The launch of Derby Street Films will be announced today by Bramdean Asset Management, the investment vehicle run by Ms Horlick. It plans to raise £2m from investors to develop books and ideas into film scripts.

The group is to develop 25 projects in the next three years, and expects at least 15 to reach principal photography, which is when it will receive a return on its investment.

Derby Street has already received approval under the Enterprise Investment Scheme from Her Majesty's Revenue & Customs and will officially launch on 15 October.

Ms Horlick, who will be chief executive of the company, said: "We will look to work on a number of scripts, then sell them for as much as we can." The company will have three representatives of Bramdean and three "film people" who will pick the scripts, she added.

The Enterprise Investment Scheme (EIS) provides tax relief for investors who subscribe to shares in companies that qualify. If the shares are held for more than three years, investors will not have to pay capital gains tax when they sell.

Ms Horlick said: "The EIS is designed to encourage entrepreneurial investment. There is a real need for it, especially in the wake of the credit crunch. The structure is a very good way of financing things, especially in the current environment where taxes are rising."

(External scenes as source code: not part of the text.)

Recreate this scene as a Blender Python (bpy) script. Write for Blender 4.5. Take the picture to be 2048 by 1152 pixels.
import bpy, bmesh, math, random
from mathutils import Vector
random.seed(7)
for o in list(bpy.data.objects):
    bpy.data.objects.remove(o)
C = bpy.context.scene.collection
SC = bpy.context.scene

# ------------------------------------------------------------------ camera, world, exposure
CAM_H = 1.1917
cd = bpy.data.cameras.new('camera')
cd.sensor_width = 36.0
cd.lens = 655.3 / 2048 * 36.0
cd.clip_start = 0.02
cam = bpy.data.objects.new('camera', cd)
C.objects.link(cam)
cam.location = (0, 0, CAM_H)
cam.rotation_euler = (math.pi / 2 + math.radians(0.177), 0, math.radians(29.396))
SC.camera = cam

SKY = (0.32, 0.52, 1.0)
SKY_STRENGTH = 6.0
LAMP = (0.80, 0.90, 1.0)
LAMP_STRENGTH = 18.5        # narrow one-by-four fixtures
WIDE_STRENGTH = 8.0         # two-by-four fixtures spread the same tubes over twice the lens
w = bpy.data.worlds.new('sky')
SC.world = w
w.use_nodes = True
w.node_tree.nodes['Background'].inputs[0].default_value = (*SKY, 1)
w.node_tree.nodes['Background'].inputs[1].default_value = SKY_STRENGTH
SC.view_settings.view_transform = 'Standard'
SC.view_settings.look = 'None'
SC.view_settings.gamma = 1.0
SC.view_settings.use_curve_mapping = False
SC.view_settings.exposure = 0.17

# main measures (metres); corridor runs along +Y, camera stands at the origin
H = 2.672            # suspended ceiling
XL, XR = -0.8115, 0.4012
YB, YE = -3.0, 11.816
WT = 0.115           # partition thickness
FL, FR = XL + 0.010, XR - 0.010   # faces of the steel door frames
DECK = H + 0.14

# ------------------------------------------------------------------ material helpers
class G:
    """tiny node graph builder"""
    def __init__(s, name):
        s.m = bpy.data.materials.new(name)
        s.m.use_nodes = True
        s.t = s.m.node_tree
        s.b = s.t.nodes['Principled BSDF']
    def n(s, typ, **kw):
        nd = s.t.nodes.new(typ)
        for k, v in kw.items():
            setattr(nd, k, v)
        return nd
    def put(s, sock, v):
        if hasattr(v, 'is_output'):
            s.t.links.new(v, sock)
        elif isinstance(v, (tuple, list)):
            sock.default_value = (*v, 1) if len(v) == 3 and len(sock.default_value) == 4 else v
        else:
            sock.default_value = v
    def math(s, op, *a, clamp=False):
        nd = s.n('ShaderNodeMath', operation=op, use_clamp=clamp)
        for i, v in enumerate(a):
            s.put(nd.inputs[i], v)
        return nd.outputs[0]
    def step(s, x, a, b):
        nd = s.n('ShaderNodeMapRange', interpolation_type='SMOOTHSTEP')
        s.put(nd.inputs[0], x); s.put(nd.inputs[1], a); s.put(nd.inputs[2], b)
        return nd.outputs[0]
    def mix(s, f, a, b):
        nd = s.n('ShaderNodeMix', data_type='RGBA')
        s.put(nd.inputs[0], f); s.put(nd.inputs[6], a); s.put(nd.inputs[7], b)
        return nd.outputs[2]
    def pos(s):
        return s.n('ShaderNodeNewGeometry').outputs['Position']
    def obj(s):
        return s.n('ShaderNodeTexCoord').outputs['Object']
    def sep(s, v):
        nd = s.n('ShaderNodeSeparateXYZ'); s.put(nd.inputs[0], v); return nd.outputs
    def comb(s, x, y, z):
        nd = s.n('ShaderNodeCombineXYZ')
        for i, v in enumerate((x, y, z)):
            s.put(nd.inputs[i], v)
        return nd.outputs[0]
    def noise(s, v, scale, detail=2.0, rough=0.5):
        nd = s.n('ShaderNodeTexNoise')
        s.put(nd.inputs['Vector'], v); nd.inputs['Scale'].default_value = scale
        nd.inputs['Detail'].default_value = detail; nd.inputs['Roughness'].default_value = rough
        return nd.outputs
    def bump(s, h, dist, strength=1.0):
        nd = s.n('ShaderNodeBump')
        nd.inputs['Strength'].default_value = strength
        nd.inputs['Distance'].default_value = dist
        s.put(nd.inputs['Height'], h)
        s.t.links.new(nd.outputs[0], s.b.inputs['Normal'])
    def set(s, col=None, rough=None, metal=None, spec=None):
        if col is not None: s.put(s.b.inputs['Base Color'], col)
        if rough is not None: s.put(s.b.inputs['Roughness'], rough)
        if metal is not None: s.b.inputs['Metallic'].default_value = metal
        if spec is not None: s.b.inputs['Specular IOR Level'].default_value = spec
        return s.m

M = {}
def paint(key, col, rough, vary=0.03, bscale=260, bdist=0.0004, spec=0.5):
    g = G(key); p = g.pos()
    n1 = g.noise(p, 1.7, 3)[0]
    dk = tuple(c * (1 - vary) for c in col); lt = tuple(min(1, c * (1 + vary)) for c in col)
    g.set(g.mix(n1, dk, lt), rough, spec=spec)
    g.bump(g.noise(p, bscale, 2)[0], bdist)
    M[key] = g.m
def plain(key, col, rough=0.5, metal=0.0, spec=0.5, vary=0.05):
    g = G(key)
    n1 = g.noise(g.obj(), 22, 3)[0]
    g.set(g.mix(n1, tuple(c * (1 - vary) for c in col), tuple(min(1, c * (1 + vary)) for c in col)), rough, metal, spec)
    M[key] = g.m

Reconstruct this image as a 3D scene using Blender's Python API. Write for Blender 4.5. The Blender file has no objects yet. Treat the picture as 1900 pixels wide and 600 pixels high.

This is not Ms Horlick's first involvement with the film industry. She has been personally investing since 2001, saying she had high hopes for the forthcoming Halle Berry film Dark Tide. Bramdean has also invested clients' money in a fund that backed films including the Michael Caine vehicle Harry Brown and Guy Ritchie's RocknRolla. The company has also invested in rights to film soundtracks.

Through these investments, Bramdean has got to know Hollywood producers, whose back catalogues include Pulp Fiction, The Thin Red Line and Shutter Island.

Moving into film is not the only diversification that Ms Horlick has carried out this year after she set up Georgina's Restaurants. She has signed the lease and is set to open next year.

Ms Horlick was feted in the City after a successful career at Morgan Grenfell Asset Management and then SG Asset Management. She was dubbed a "City superwoman" as she juggled her working life with raising six children.